The current Secretary of State for Education, Michael Gove, has also argued for a more positive and celebratory rendering of ‘Our Island Story’, claiming that ‘too much history teaching is informed by post-colonial guilt.’[xvii]

Support for a more patriotic form of school history which celebrated ‘Britishness’, and ‘British Values’ was not limited to politicians of the right; Prime Ministers Tony Blair and Gordon Brown also extolled the virtues of Britishness, and there was also support for a positive story to be told about the British Empire from the popular press, sections of public opinion, and some academic historians.

One of the outcomes of the election of a Conservative-led coalition in 2010 was the formulation of a revised National Curriculum for history, in February 2013, which provided some insight into the government’s thinking about the form and purposes of school history. These draft proposals placed considerable emphasis on the teaching of British history, and there was also an increase in the time devoted to the British Empire. Instead of being confined largely to the role of the Empire in the nineteenth century, this was to include English expansion to the New World, India and the plantations in Ireland in the seventeenth and eighteenth centuries, ‘Britain’s global impact’ in the nineteenth century ‘including:

War in the Crimea and the Eastern Question, gunboat diplomacy and the growth of Empire, the Indian Mutiny and the Great Game, the scramble for Africa, the Boer Wars’, and ‘Britain’s retreat from empire’, including ‘independence for India and the Wind of Change in Africa, the independence generation – Gandhi, Nehru, Jinnah, Kenyatta, Nkrumah, the Windrush generation, wider new Commonwealth immigration, and the arrival of East African Asians’.[xviii]

Thus, the intention was that the teaching of the British Empire would be accorded a much more substantial place in the National Curriculum, and there were exhortations from politicians that teachers should present a much more positive picture of the empire.

What shouldpupils be taught about empire?

Given the limits on curriculum time, it is not possible to teach students about every aspect of the British Empire. In a very useful article about how teachers should approach the teaching of this topic, Byrom and Riley point out that there are hard choices to be made about what to include, and what to leave out. They also suggest criteria for the selection of content on a series of lessons about the British Empire,including:

Chronology – does our selected content give a fair sense of the rise, peak and fall of the empire? Geography – does our selected content give a fair sense of the spread of the empire. Coherence – does our selected content help us to give pupils a framework or a story where all the parts hold together? Does our selected content allow them to understand how and why the empire (including its ‘icons’) is interpreted differently by historians?[xix]

However, there is more to planning than the problem of which substantive historical content to include in the teaching of the topic.

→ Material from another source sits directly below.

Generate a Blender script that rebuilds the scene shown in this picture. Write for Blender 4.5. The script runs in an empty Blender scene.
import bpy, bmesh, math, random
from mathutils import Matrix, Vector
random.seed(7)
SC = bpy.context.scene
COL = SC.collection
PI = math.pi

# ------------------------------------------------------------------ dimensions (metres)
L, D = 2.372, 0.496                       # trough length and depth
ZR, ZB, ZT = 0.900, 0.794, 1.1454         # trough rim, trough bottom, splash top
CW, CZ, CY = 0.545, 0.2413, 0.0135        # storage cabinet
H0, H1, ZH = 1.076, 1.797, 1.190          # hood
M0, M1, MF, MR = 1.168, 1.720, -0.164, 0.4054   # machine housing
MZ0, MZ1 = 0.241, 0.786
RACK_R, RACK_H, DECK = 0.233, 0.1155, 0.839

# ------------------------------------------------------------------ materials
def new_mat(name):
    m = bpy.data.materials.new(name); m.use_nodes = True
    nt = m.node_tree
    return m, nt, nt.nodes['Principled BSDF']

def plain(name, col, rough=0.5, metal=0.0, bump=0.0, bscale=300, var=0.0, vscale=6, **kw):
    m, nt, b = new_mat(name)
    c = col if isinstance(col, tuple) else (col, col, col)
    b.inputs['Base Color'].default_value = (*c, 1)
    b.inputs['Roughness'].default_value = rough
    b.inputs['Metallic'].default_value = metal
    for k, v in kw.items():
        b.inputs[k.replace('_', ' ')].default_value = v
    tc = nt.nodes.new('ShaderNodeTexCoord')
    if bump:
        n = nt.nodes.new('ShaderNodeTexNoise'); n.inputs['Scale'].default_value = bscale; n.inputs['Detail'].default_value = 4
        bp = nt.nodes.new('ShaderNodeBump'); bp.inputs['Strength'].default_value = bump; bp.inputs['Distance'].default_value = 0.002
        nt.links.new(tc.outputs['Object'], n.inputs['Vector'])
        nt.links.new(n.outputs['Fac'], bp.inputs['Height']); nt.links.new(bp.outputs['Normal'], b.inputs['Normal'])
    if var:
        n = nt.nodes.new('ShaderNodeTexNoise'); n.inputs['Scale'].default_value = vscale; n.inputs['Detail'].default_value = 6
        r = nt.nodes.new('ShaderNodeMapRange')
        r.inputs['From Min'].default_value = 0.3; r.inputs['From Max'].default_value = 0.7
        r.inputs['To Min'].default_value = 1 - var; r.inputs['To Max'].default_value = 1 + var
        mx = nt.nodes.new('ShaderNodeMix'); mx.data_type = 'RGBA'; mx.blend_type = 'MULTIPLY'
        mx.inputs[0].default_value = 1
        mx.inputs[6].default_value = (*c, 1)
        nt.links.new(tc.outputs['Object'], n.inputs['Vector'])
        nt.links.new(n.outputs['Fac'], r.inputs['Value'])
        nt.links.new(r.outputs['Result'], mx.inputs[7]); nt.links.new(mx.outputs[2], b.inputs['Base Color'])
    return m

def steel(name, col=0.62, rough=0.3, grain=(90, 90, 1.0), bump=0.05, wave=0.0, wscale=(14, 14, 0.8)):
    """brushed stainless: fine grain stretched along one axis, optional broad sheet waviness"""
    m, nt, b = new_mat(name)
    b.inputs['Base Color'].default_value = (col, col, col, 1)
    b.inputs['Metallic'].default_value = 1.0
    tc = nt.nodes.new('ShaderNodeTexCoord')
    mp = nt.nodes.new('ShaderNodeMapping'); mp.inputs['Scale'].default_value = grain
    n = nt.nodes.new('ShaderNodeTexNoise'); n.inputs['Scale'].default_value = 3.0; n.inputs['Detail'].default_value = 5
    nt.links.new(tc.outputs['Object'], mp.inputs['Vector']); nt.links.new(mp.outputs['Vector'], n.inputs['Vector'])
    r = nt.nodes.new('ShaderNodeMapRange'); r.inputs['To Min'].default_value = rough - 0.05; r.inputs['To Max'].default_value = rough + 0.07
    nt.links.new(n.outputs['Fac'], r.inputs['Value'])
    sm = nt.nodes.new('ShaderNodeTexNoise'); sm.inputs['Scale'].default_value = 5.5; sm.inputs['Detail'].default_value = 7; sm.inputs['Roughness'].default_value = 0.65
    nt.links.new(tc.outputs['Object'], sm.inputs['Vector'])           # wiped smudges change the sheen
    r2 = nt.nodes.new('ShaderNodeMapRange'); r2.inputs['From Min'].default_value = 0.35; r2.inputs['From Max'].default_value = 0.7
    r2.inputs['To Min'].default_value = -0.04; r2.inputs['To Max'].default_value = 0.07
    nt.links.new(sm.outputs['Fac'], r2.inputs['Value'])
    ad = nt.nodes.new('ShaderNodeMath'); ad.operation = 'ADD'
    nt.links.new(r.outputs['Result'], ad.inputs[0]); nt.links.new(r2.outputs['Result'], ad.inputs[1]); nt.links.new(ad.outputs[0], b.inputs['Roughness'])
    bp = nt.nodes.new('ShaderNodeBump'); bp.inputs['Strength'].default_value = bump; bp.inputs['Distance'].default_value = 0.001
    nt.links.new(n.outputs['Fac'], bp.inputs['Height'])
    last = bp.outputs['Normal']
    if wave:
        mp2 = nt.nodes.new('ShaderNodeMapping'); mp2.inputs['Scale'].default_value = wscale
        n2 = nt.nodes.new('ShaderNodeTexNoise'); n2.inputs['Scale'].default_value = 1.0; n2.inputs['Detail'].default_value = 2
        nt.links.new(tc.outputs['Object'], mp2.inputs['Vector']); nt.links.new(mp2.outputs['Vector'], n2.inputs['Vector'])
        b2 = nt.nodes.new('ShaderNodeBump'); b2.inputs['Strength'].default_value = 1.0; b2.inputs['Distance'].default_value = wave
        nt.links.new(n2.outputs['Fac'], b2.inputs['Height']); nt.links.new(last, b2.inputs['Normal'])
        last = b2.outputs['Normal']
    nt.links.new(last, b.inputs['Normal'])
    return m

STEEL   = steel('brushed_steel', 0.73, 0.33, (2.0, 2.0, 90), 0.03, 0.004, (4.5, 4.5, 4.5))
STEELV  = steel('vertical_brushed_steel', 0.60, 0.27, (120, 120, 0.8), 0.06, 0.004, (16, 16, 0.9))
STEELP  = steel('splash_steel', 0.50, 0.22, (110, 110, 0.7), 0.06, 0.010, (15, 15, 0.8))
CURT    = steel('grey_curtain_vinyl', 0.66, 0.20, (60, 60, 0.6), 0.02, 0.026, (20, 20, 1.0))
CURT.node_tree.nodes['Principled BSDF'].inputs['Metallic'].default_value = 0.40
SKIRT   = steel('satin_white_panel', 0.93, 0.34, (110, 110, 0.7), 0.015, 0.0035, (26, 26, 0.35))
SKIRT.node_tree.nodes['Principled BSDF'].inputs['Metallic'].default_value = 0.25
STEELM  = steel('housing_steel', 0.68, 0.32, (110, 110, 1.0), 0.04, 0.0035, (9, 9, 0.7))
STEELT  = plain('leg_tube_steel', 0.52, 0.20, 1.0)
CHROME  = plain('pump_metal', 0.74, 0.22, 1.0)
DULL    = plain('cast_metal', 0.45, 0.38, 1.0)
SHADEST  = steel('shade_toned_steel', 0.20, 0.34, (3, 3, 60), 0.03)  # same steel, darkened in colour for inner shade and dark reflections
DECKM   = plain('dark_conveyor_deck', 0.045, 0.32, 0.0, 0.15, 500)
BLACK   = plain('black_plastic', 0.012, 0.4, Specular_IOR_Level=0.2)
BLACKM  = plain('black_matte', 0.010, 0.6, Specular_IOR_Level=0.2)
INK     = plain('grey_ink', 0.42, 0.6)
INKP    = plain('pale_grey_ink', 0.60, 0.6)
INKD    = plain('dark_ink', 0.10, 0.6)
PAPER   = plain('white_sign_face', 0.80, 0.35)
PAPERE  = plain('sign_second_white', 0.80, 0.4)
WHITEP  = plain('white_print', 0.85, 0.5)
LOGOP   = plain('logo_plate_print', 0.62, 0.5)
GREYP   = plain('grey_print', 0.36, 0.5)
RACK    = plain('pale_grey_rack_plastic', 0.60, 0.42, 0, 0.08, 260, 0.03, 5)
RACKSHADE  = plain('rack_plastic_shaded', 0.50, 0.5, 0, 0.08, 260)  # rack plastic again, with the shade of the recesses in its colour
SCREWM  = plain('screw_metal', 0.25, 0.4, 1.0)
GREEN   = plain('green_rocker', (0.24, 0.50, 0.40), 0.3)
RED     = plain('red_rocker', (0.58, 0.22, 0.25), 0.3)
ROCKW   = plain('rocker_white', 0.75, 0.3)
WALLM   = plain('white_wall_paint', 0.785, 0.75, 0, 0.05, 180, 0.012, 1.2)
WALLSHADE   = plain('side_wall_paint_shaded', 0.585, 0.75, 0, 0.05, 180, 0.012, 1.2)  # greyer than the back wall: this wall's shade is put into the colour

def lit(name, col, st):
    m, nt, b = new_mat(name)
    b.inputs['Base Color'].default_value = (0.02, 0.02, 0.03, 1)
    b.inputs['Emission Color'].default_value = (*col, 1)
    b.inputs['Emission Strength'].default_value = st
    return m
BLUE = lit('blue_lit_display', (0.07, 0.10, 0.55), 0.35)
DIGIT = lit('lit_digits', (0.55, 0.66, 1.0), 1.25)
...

Former Secretary of State for Education Sir Keith Joseph argued that one of the main objectives for the study of history in schools is ‘to enable pupils to gain some understanding of human activity in the past and its implications for the present (my italics).[xx] Or in the words of Byrom and Riley, ‘Does our selected content help pupils to understand their world and their place in the world?’[xxi]

Given ‘the diversity and unevenness of the history which is now publicly available’,[xxii] it is important that students understand some important overarching points about the phenomenon of empires in history, if they are to overcome misconceptions and misunderstandings about empire derived from less scholarly representations of empire. The theoretical framework underpinning the rationale for teaching Empire in this papersees history as a discipline which acknowledges ‘the limits of our knowledge’,[xxiii] but which rejects the ‘radical’ postmodernist position that the idea of ‘knowledge of the past’ is illusory.[xxiv] As Lee and Ashby have argued, pupils should not be led to believe that ‘one story is as good as another’, and they should develop an understanding that the discipline of history, with its rules, conventions and procedures, can help to ascertain the validity of knowledge claims.[xxv] Pupils need to understand history as a community of practice, and to understand that there are many aspects of the past where there is a considerable degree of consensus about what happened, why, and with what results. Because there may be revisionists, ‘outriders’ and dissenters from mainstream opinion within this community of practice[xxvi] (for example, with regard to empire, the views of Niall Ferguson),[xxvii] this does not mean that pupils cannot be informed about the views of the community of practice of professional historians, as long as this is appropriately nuanced and acknowledges the existence of ‘minority views’.

Some suggestions of important points about empire which should be understood by young people are provided below.

  • Empires were not predominantly a nineteenth century phenomenon

With the government’s retreat from the February 2013 proposals for a new National Curriculum for history, there is a danger that school history will revert back to a form which presents empires as something that, with the exception of the Roman Empire, occurred mainly in the eighteenth and nineteenth centuries, as part of ‘The scramble for Africa’, and the extension of British power and influence. There are bestselling text books on twentieth century world history which make no mention of the word empire. Like ‘wars’, empires are an ever-present feature of world history, not something that was confined to a particular period in history. Pupils should understand that there were lots of empires between the fall of the Roman Empire and the rise of the British Empire. Stephen Howe powerfully makes the point that ‘a great deal of the world’s history is the history of empires’, by pointing to the ubiquity of stories about empires (of differing forms) in current newspapers.[xxviii]

  • Britain was not the only nation to have an empire

The heavy current emphasis on British history means that with the exception of fairly cursory treatment of the Roman Empire at primary school, and possible reference to ‘The scramble for Africa on some (optional) examination syllabuses, young people may regard the British Empire as a ‘one-off’, or exceptional occurrence, rather than as one of the many empires that have been a constant feature of history over the past 3,000 years. Pupils need to understand that Britain’s was not ‘the only empire in town’, and that like wars, empires are a recurring and prevalent feature of the past. Grindel argues that history textbooks,(and history teaching more generally),

continueto present colonialism in discrete national contexts, as if it had played out in each nation in isolated fashion, rather than being an overarching European phenomenon. The thesis that colonialism was a transnational venture that accordingly may only be understood properly by shedding light on transnational entanglements and interconnections is almost completely absent from British school textbooks to date.[xxix]

Developing young people’s awareness of the existence of non-European empires, whether it be Mughal, Ottoman, Chinese or whatever, may also help to remedy the misconception that ‘empire’ was something that Europeans invariably inflicted on ‘lesser’ civilisations.